Tom Brady is in midst of his best playoff run ever, and it isn't close

Alex Reimer
January 16, 2019 - 12:47 pm

Even the most ardent Tom Brady defenders would admit he just experienced one of his worst seasons in years. There’s debate about the root of Brady’s relative struggles –– age, subpar supporting cast, missing OTAs, his air yards, or whatever Bleacher Report’s Mike Tanier was trying to argue –– but we all agree he did not put forth many vintage efforts.

That is, until the Divisional Round matchup against the Chargers. Brady picked apart the Seahawks-Gus Bradley soft Cover 3 defense like he did in Super Bowl XLIX and Super Bowl LI, completing 34-of-44 passes for 343 yards and a touchdown. It was his best effort of the season and latest playoff masterpiece.

Sunday’s AFC championship will be Brady’s 39th career postseason contest. Amazingly, he’s won more playoff games (28) than Peyton Manning has playoff appearances (27). In 17 healthy seasons, Brady has reached the AFC championship 13 times. That means Brady plays for a chance to go for the Super Bowl at least 76.4 percent of the time. 

There have been several iterations of the Brady-Belichick dynasty, but TB12 is playing his best January football right now. There’s no need for him to turn back the clock when the Patriots arrive at Arrowhead Stadium to take on the vaunted Chiefs. Brady just has to keep doing what he’s been doing for the last two years, at an age where his demise is celebrated after seemingly every bad throw. 

During the first wave of the Patriots’ dynasty from 2001-04, Brady played in nine playoff games. He completed 62.5 percent of his passes and averaged 217 passing yards per game with 11 touchdowns and three interceptions. It was a different era and Brady was in a different phase of his career. The stellar touchdown-interception ratio and game-winning drives –– most notably Super Bowl XXXVI against the Rams –– showed he was incredible under pressure. But those were team wins more than anything else.

Then Brady didn’t hoist another Lombardi Trophy for 10 years, which is ironic, considering he was in the prime of his career during this period. Brady developed into one of the game’s most prolific passers from 2006-14 and his regular season numbers reflect that. But his production took a dip in the playoffs. In 17 games, Brady completed 61.9 percent of his passes for an average of 263 yards per game with 32 touchdowns and 19 interceptions. 

During the historic 2007 season, Brady had an average QB rating of 68.55 in the AFC championship and Super Bowl.

This is also when the Patriots suffered their last home playoff loss: the 2013 AFC championship against Baltimore. 

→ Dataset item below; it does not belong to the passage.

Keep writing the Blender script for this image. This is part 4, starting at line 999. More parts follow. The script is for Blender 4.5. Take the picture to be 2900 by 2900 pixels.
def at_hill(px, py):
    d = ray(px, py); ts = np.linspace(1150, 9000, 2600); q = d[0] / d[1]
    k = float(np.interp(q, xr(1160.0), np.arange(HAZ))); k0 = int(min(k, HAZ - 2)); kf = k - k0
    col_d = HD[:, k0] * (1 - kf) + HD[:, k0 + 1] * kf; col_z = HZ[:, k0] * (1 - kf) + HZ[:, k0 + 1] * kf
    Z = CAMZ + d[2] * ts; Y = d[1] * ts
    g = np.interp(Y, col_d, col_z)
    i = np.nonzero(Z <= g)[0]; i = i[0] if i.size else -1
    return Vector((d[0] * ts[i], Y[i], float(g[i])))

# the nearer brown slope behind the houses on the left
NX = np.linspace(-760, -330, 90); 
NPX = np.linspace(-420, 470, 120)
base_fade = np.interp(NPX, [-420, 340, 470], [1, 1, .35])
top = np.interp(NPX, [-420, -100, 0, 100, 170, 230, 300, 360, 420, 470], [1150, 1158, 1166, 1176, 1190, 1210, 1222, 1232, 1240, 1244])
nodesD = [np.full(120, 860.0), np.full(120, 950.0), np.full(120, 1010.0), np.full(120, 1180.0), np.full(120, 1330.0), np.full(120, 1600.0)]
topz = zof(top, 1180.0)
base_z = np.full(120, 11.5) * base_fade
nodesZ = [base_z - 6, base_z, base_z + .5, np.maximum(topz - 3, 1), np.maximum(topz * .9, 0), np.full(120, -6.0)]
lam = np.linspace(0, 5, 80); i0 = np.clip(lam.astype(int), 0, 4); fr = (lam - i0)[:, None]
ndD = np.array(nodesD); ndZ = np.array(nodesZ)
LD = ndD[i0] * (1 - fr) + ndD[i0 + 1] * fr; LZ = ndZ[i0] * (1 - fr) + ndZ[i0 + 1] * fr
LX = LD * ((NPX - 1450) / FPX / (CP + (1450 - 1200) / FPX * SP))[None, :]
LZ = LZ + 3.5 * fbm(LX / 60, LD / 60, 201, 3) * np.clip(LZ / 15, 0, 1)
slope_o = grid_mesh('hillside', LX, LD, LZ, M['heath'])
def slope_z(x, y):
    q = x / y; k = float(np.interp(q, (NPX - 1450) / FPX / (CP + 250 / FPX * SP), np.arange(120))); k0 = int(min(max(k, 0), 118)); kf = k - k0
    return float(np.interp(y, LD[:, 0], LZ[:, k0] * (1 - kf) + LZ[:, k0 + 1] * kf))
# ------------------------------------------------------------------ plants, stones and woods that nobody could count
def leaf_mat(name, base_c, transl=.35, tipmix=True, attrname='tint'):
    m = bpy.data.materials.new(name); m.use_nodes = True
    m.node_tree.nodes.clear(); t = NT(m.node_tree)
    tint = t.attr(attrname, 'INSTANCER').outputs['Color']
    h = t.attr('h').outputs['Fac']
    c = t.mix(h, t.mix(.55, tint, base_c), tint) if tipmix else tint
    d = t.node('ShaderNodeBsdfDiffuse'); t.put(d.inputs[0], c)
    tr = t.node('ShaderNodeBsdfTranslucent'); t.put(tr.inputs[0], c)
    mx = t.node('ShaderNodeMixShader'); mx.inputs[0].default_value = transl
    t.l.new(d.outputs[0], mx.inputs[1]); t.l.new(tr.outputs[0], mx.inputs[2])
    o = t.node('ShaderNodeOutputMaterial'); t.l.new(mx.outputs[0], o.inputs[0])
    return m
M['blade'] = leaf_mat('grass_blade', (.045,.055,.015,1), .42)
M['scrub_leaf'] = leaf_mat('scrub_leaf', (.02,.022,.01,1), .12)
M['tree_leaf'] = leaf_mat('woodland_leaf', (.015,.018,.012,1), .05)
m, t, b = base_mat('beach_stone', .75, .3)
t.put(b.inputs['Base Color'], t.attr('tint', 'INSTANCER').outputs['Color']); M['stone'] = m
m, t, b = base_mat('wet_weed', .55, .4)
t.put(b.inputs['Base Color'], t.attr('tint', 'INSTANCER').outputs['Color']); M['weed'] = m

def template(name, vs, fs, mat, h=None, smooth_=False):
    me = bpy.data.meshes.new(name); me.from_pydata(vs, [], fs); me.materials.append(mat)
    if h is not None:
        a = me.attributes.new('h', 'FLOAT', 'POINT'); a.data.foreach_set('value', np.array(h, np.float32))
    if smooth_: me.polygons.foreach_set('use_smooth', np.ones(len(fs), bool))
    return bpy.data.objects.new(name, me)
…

Following the 2014 AFC championship loss to Denver, Belichick drafted Jimmy Garoppolo and referenced Brady’s age and contract situation. That is the line of demarcation in Brady’s changing playoff fortunes. The next season, he completed 68.8 percent of his passes and averaged 307 yards per game with 12 touchdowns and four picks on the Patriots’ three-game run through Seattle in Super Bowl XLIX. 

The Patriots’ repeat campaign was halted due to an abysmal offensive line and foot injury to Julian Edelman. Then Brady’s superhuman run began. 

Over his last six playoff games, beginning with the 2017 AFC championship against Pittsburgh, Brady has completed 69 percent of his passes for an average of 388 yards per game with 14 touchdowns and one interception. That includes, of course, the historic Super Bowl comeback against Atlanta and last year’s 505-yard performance against the Eagles.

With the weather set to be well below freezing Sunday, it will be more challenging for Brady to replicate those numbers. But as John Tomase points out, he’s 5-1 when the temperature is 20 degrees or colder, including the epic Divisional Round win against Baltimore in 2015. 

As far as playoff performance is concerned, Brady is living the glory years right now. Winning his first road playoff game since 2006 against the top team in the AFC would be quite the exclamation point.